El nacionalismo español lo ha hecho tan mal a lo largo de la historia que ha acabado por destrozar e imposibilitar una relación fraterna y estatal entre las distintas naciones de la Península Ibérica y el norte de África.
Con una actitud narcicista, psicopática y esperpénticamente ajena a la hetereogeneidad cultural de un territorio nos ha hecho a los demás pueblos irreconciliables. A nosotros, aquellos que compartimos un Estado que consideramos un conjunto de sensibilidades y naciones. A nosotros, para quienes España no es Nación. Y somos muchos.
Hoy vemos como un Estado se desmembra, hoy es el principio de su fin, crónica una muerte anunciada, despiece inevitable. Hoy nos vamos a perder un país que podría ser inmensamente rico en diversidad y culturas porque el concepto de Estado de sus mayorías no es inclusivo (ya ven que no lo achaco solo a posiciones políticas, lo que más me asusta es la xenofobia que percibo en mis vecinos).
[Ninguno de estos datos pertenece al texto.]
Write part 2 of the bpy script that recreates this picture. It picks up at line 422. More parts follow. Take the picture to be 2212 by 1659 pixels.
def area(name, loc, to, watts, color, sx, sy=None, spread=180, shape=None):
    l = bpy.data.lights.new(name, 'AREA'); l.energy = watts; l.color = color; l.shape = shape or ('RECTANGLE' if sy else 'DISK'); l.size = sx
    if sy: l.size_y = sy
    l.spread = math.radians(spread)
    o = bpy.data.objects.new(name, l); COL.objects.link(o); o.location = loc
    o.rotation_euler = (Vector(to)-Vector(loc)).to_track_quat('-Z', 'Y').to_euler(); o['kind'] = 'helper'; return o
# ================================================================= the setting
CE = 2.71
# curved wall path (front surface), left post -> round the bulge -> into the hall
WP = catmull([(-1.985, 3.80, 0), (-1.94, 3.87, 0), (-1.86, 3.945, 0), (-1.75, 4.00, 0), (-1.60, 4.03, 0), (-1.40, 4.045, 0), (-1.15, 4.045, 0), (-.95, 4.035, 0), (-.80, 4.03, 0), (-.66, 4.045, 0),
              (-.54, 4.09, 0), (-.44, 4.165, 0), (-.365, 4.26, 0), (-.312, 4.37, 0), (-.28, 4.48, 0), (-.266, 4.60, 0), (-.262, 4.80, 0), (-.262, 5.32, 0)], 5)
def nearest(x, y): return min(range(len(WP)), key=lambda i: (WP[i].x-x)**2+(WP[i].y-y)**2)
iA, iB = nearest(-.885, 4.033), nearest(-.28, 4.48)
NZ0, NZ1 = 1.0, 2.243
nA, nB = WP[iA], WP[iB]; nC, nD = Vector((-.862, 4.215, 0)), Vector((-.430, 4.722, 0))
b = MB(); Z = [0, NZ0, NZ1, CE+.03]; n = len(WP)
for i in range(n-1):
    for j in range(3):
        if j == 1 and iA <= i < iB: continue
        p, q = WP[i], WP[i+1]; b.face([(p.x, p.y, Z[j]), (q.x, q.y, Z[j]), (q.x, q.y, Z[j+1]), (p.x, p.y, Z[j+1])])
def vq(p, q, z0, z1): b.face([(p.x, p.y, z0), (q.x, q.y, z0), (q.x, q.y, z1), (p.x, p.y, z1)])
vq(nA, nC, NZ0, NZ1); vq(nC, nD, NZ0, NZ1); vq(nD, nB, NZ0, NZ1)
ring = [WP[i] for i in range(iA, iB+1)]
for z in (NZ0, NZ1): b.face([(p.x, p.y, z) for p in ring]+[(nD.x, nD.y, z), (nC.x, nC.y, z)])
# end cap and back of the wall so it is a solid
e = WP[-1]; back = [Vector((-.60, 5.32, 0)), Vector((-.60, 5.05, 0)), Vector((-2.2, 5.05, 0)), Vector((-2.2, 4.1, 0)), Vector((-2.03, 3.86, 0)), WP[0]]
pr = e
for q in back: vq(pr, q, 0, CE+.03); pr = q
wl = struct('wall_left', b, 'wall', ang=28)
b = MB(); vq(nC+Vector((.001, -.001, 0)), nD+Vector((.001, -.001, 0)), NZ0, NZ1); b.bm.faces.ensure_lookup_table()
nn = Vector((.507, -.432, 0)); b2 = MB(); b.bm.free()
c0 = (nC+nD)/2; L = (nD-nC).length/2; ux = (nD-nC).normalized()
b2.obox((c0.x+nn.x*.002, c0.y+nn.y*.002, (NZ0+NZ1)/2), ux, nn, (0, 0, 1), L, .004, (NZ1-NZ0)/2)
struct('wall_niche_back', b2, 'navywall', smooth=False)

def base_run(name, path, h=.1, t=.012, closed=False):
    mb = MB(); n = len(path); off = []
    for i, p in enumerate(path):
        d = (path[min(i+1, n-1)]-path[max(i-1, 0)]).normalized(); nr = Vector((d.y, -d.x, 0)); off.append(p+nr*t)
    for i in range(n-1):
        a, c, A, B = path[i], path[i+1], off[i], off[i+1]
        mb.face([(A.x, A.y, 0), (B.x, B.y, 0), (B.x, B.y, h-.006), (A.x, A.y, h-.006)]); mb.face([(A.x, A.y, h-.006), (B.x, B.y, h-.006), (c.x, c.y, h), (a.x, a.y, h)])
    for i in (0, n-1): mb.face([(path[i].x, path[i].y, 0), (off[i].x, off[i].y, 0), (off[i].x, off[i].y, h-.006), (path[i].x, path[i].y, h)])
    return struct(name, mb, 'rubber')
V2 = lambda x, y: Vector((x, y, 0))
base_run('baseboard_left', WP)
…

La gente no conoce la historia de su país que, antes de serlo hace poquitos siglos fue, simplemente, península (y colonias). Península que fue a la vez vasca, íbera, céltica y tartésica; griega, fenicia, cartaginesa y romana; sueva, visigoda, amazigh, negra, gitana y árabe. Judía, cristiana, pagana y musulmana. Territorio de etnias, culturas y reinos diferenciados y soberanos que, aunque percibido a partir del siglo XVI como una entidad conjunta en relaciones internacionales, careció siempre de una verdadera unión nacional.
Un Estado que se pierde por su empecinamiento, tapándose los oídos ante las continuas exigencias nacionales de soberanía, en centralizar y homogeneizar. Además a palos, una vieja costumbre, un modus operandi autóctono, ‘por mis cojones’ en castellano.
Y hoy se nos escapa la posibilidad de ser, al menos, Estado, porque las naciones que lo conformamos ni hemos estado, ni estamos y, por lo que veo, la intención es que no estemos nunca en igualdad de condiciones. Somos culturas y lenguas secundarias, anecdóticas, inferiores en valor; perseguidas y prohibidas hasta hace poco, marginadas e institucionalmente infravaloradas aún en la actualidad.
Porque apuesto a que el nacionalismo español se llevaría las manos a la cabeza (y a los fusiles) si propusiéramos un Estado sin la rojigualda, con una nueva bandera, con capital administrativa en Santander, Ceuta o Jaén y con el gallego, la primera de las lenguas románicas en hacer literatura, como lengua vehicular. O con el Euskera, un tesoro preindoeuropeo.
A mí, después de lo visto, me parecería la única forma de pacificación, la última oportunidad para la reconciliación, pero no será.
Se marchan los catalanes, les seguirán los vascos. Quizás se lo piensen más adelante los gallegos y a mí, lo que más pena me da es que los canarios nos acabaremos quedando.